Both O2 and Three will be aware that industry watchdog Ofcom is a strong proponent of having four domestic carriers, as it believes that gives operators the scale and resources to invest and improve their services, but allows pricing to be determined by competition, not regulation. Telecom operators worldwide disagree, claiming that such a market is cumbersome. They argue that falling landline revenues, competitive pressures, regulator-driven price cuts and their immense network and infrastructure costs - which continue to rise as surging demand for superfast '4G' connectivity strains their capacities - are challenging enough without interference.

Ofcom is likely to be doubly concerned that the latest deal involves Three, which has shaken up the UK market with low prices, attractive deals - including this writer's 'unlimited' data for £15 a month - and by abolishing roaming charges in the US and other countries where it owns networks. Promoting the nimble upstart to market leader could mean it downplays innovation and scraps cut-price offerings. But as both Three and O2 have overseas owners, the decision may fall to the European Commission, which has already allowed Austria, Germany and Ireland to move from four to three providers. As in those cases, regulators will likely require Three to set aside spectrum for virtual network operators - such as TalkTalk and Virgin Media - and charge them an affordable price. But such measures have dubious value; Telekom Austria hiked its tariffs for smartphone users by nearly half in 2014.

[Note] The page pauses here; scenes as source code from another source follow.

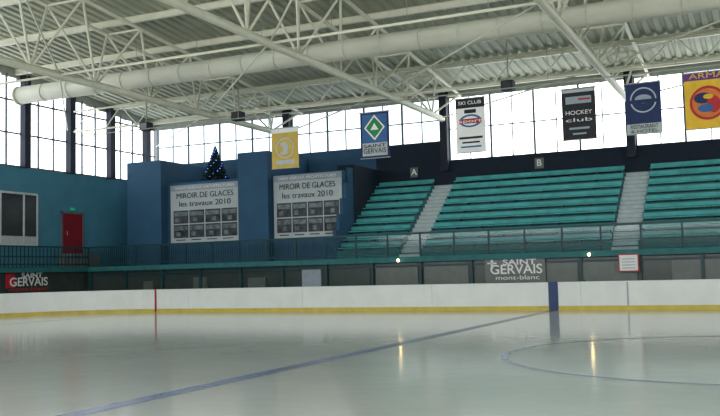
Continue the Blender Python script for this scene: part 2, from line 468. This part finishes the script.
# ------------------------------------------------------------------ hanging banners
HY=34.0
m=MB(); m.cyl((-31,HY,8.62),(20,HY,8.62),.025,'steel_grey',6)
x=-31
while x<20: m.cyl((x,HY,8.62),(x,HY,roofz(HY)-.2),.01,'steel_grey',5); x+=4.7
m.build('banner_rail')
def hb(px,w,z0,z1,kind):
    e=empty('hanging_banner'); m=MB(); y=HY; x0,x1=px-w/2,px+w/2; h=z1-z0
    F=y-.012
    base={'gold':'yellow','diamond':'navy_cloth','black_white':'white','black':'ink','navy':'navy_cloth','sun':'yellow_bright'}[kind]
    m.box(x0,x1,y-.005,y+.01,z0,z1,base)
    m.cyl((x0-.04,y,z1),(x1+.04,y,z1),.025,'steel_grey'); m.cyl((x0-.02,y,z0),(x1+.02,y,z0),.02,'steel_grey')
    for xx in (x0+.05,x1-.05): m.cyl((xx,y,z1),(xx,y,max(z1+.05,8.595)),.008,'steel_grey',5)
    def B(a,b,c,d,k,l=0): m.box(x0+w*a,x0+w*b,F-.003*l,F+.004,z0+h*c,z0+h*d,k)
    if kind=='gold':
        B(0,1,.88,1,'white'); m.disc((px,F-.004,z0+h*.5),w*.34,'poster'); m.disc((px,F-.008,z0+h*.5),w*.30,'yellow'); B(.15,.85,.10,.2,'poster')
        m.disc((px-.08,F-.010,z0+h*.60),w*.11,'poster',rz=w*.07); m.disc((px+.05,F-.011,z0+h*.5),w*.10,'poster',rz=w*.15); m.disc((px-.04,F-.012,z0+h*.38),w*.15,'poster',rz=w*.05)
    elif kind=='diamond':
        B(.07,.93,.05,.95,'poster'); B(.07,.93,.33,.95,'sky_cloth',1)
        c=(px,z0+h*.66)
        m.add([(c[0]-w*.36,F-.006,c[1]),(c[0],F-.006,c[1]-h*.28),(c[0]+w*.36,F-.006,c[1]),(c[0],F-.006,c[1]+h*.28)],[(0,1,2,3)],'white')
        m.add([(c[0]-w*.30,F-.009,c[1]),(c[0],F-.009,c[1]-h*.23),(c[0]+w*.30,F-.009,c[1]),(c[0],F-.009,c[1]+h*.23)],[(0,1,2,3)],'green')
        m.add([(c[0]-w*.14,F-.012,c[1]-h*.05),(c[0]+w*.14,F-.012,c[1]-h*.05),(c[0],F-.012,c[1]+h*.1)],[(0,1,2)],'white')
    elif kind=='black_white':
        B(0,1,.82,1,'ink'); B(.30,.70,.72,.79,'ink',1); m.disc((px,F-.006,z0+h*.58),w*.38,'sky_cloth',rz=h*.12); m.disc((px,F-.010,z0+h*.58),w*.30,'white',rz=h*.085); B(.12,.88,.53,.62,'line_red',4); B(.1,.9,.25,.29,'ink',1); B(.2,.8,.17,.20,'ink',1); B(.15,.85,.09,.12,'sky_cloth',1)
    elif kind=='black':
        B(.03,.97,.92,.98,'poster'); B(.12,.88,.70,.84,'poster_band',1); B(.5,.85,.76,.80,'line_red',2); B(.2,.8,.2,.24,'poster_band',1); B(.3,.7,.1,.13,'poster_band',1)
    elif kind=='navy':
        m.disc((px,F-.004,z0+h*.66),w*.38,'poster'); m.disc((px,F-.008,z0+h*.66),w*.34,'navy_cloth'); m.disc((px,F-.012,z0+h*.68),w*.24,'poster_band',rz=w*.13); B(.1,.9,.60,.67,'navy_cloth',5); B(0,1,0,.20,'poster')
    elif kind=='sun':
        B(0,1,.86,1,'purple'); m.disc((px,F-.005,z0+h*.45),w*.40,'red'); m.disc((px,F-.009,z0+h*.45),w*.34,'orange')
        m.disc((px-.16,F-.013,z0+h*.54),w*.20,'navy_cloth',rz=w*.13); m.disc((px+.2,F-.014,z0+h*.42),w*.15,'red',rz=w*.20); m.disc((px-.08,F-.016,z0+h*.36),w*.17,'sky_cloth',rz=w*.10); m.disc((px+.02,F-.018,z0+h*.56),w*.11,'yellow_bright',rz=w*.06)
    m.build('cloth',e)
    T={'gold':[],'diamond':[('SAINT',.26,.2,'ink'),('GERVAIS',.15,.3,'ink')],
       'black_white':[('SKI CLUB',.91,.2,'white'),('sport',.575,.18,'white')],'black':[('HOCKEY',.52,.22,'white'),('club',.38,.2,'white')],
       'navy':[('RESTAURANT',.14,.2,'ink'),('& HOTEL',.05,.16,'ink')],'sun':[('ARMA',.93,.28,'yellow_bright')]}[kind]
    for s,c,sz,k in T: text(s,'lettering',e,(px,F-.03,z0+h*c),sz,k,w*.78)
hb(-19.2,1.35,6.18,7.97,'gold'); hb(-14.87,1.32,6.3,8.25,'diamond'); hb(-10.67,1.22,6.2,8.4,'black_white')
hb(-6.37,1.27,6.35,8.33,'black'); hb(-4.0,1.25,6.36,8.27,'navy'); hb(-1.78,1.55,6.36,8.42,'sun')

for (x,y) in ((-28.0,35.6),(-22.6,35.6),(-9.5,35.6)):
    m=MB(); m.box(x-.25,x+.25,y-.25,y+.2,8.85,9.25,'ink'); m.box(x-.2,x+.2,y-.27,y-.25,8.9,9.2,'glass_dark'); m.cyl((x,y,9.25),(x,y,roofz(y)-.02),.03,'steel_grey'); m.build('loudspeaker')

# ------------------------------------------------------------------ light
wd=bpy.data.worlds.new('World'); S.world=wd; wd.use_nodes=True
wd.node_tree.nodes['Background'].inputs[0].default_value=(0.8,0.9,1,1); wd.node_tree.nodes['Background'].inputs[1].default_value=0.5

# ------------------------------------------------------------------ camera
th=math.radians(24.7); ph=math.atan(65/890); ro=0.025
F=Vector((-math.sin(th)*math.cos(ph),math.cos(th)*math.cos(ph),math.sin(ph)))
R0=Vector((math.cos(th),math.sin(th),0)); U0=R0.cross(F)
R=R0*math.cos(ro)-U0*math.sin(ro); U=U0*math.cos(ro)+R0*math.sin(ro)
cam=bpy.data.cameras.new('camera'); co=bpy.data.objects.new('camera',cam); S.collection.objects.link(co)
mt=Matrix(((R.x,U.x,-F.x,0),(R.y,U.y,-F.y,0),(R.z,U.z,-F.z,1.5),(0,0,0,1)))
co.matrix_world=mt; cam.lens=44.5; cam.sensor_width=36; cam.clip_end=300
S.camera=co
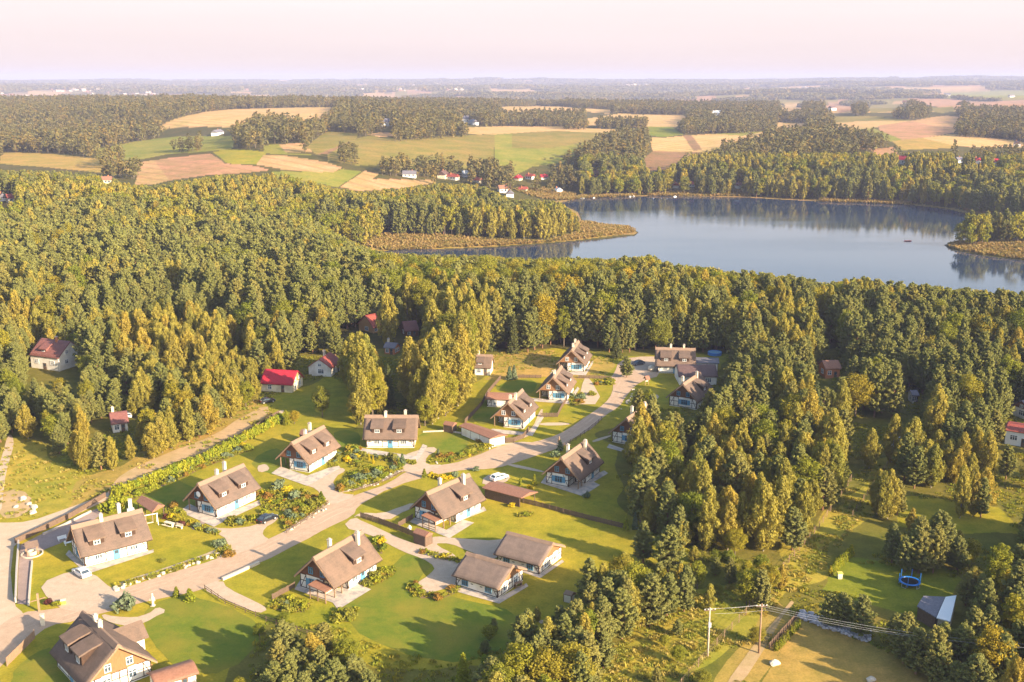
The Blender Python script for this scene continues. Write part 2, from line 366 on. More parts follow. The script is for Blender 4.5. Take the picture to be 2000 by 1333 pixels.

A Three-O2 tie-up is likely to relieve pressure on BT and Vodafone. Debt-laden Telefónica will welcome the deal windfall, and its talks with BT and now Hutchison suggest it's worried about owning a pure-play mobile provider in a fast-converging market. Analysts think a deal could slash £400m in yearly expenses - or about half of Three's annual running costs - while Hutchison touts £3bn-£4bn in operational savings. Combining forces would also improve Three's key 4G coverage, and its pricing power will benefit from the removal of a rival.

Three's disruptive approach is mirrored by T-Mobile - another Deutsche Telekom venture - in the US. T-Mobile has grown rapidly by freeing customers from the industry standard of restrictive, multi-year contracts, and even paying their early-termination fees if they switch to its service. Moreover, it recently sought to merge with larger carrier Sprint, in order to better compete with telecoms giants AT&T and Verizon Wireless. But the pair scrapped the idea after realising regulators would never green light a deal - a potentially worrying precedent for the UK sector.